Heuell: Wir verzeichnen ähnliche Kostensteigerungen, die wir in anderen Branchen auch sehen. Die Einkaufspreise für Bauelemente steigen. Das hat auch mit dem Dollar-Kurs zu tun, denn die meisten Bauteile werden in Dollar gehandelt.

„Für mich ergibt das Gesamtbld schon Sinn“

e.b: Was sagen Sie zur BK6-22-128 der BNetzA, dem so genannten Universalbestellprozess. Sinnvolle Regelergänzung oder Überregulierung?
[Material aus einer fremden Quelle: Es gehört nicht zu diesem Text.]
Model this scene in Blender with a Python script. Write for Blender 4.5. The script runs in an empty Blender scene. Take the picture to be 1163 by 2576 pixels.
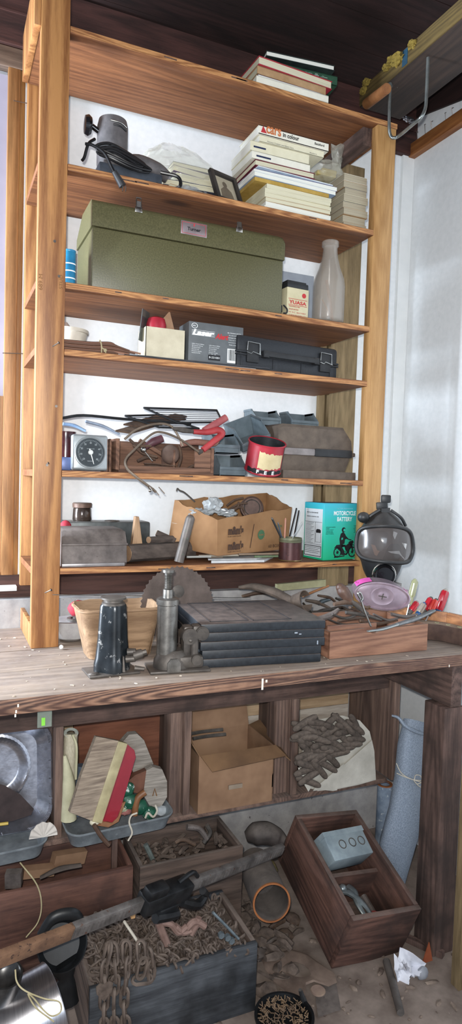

Heuell: Diese Initiative entspringt ja der Überlegung, wie zukünftig Lasten geschaltet werden sollen. Die Bundesnetzagentur sagt, der Messstellenbetreiber hat laut Gesetz die Verantwortung dafür. Unsere Kunden sagen, eigentlich sollte die Last direkt durch den Netzbetreiber gesteuert werden. Grundsätzlich ist es immer sinnvoll, zu hinterfragen, ob getroffene Ansätze tatsächlich am zielführendsten sind. Ich würde hier nicht von Überregulierung sprechen. Ich glaube, es ist eine sehr notwendige Regulierung zum Schalten. Die Frage ist, welche Marktrolle das machen soll. Die Bundesnetzagentur geht schon weiter und möchte mit der Konsultation für das Paragraph-14a-Verfahren starten. Da geht es auch ums Schalten. Für mich ergibt das Bild in seiner Gesamtheit schon einen Sinn.

„Vorfreude auf die Metering Days dieses Jahr besonders groß“

e.b: Mit welchen persönlichen Erwartungen reisen Sie nach Fulda?

Heuell: Ich freue mich sehr, viele Leute mal wieder persönlich treffen zu können. Gerade in einer Zeit mit vielen Unsicherheiten ist der persönliche Austausch das A und O. Meine Vorfreude auf die Metering Days ist dieses Jahr jedenfalls besonders groß.

e.b: Herr Dr. Heuell, vielen Dank für das Gespräch!